In February, Mayor Adams laid out his Subway Safety Plan. It calls for many positive steps, but given that the tide of crime underground has not turned, it is time for a supplement.


The subway is an enclosed system, which provides a significant crime-fighting and disorder-control advantage. It begins at the turnstiles. Many argue that fare evasion is a petty crime that should not be enforced, and they don’t much care that it’s costing the Metropolitan Transportation Authority millions in lost revenue. But they should care that losing control of the entrances to the subway invites both disorder and crime.


Not all fare evaders are subway robbers and thieves, but experience tells us that subway robbers and thieves are overwhelmingly fare evaders, and chronic ones to boot. Caught at the turnstiles, they are disabled as criminal actors at least for a day and sometimes far longer, if they are found to have an illegal weapon or an outstanding warrant. Even if the local district attorneys refuse to prosecute fare evasion, police should be systematically and visibly summonsing fare evaders and arresting the chronic offenders. This is first leg of a comprehensive approach to controlling subway crime.


The subway is also a regulated, rules-governed environment, which provides a basis for the second leg of a subway strategy. Enforcing subway rules gives police many more opportunities to intervene with bad behavior than they have on the streets. Cops should be seen on trains, on platforms, and on mezzanines, intervening with rule-breakers by issuing summonses, making arrests when warranted, or simply ejecting unruly persons from the system.


One way we accomplished this in the early 1990s were through what we called train order maintenance stops at busy stations. The conductor would announce that a train was being held for police inspection, and officers would walk the length of the train, correcting any problems they encountered. Within minutes, the train was on its way. This kind of high visibility patrol, with officers taking enforcement actions, has a positive effect on disorder problems and a powerful impact on public perception. Passive police presence is mildly comforting to subway riders; active police patrol is positively encouraging.

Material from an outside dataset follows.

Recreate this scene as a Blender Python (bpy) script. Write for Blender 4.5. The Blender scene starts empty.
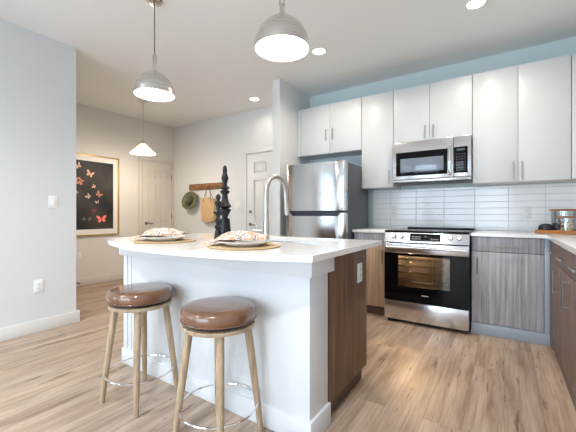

The third leg of the stool is precisely targeting locations and chronic criminal actors. Faced with much higher rates of robbery and theft in 1990, we used a raft of such tactics, including police decoys and a substantial number of plainclothes officers, to get repeat robbers and thieves off the system. Today, in light of the criminal justice reform measures enacted in the intervening 30 years, these kinds of tactics will require more forceful and directed support from post-arrest parts of the criminal justice system to ensure that the offenders face meaningful consequences. I favor a system that would identify chronic subway offenders and ban them from using the system.


I learned about subway policing from the best. We turned the tide in the early 1990s when there were 47 felonies a day on the subway. We can surely do it now when there are fewer than seven.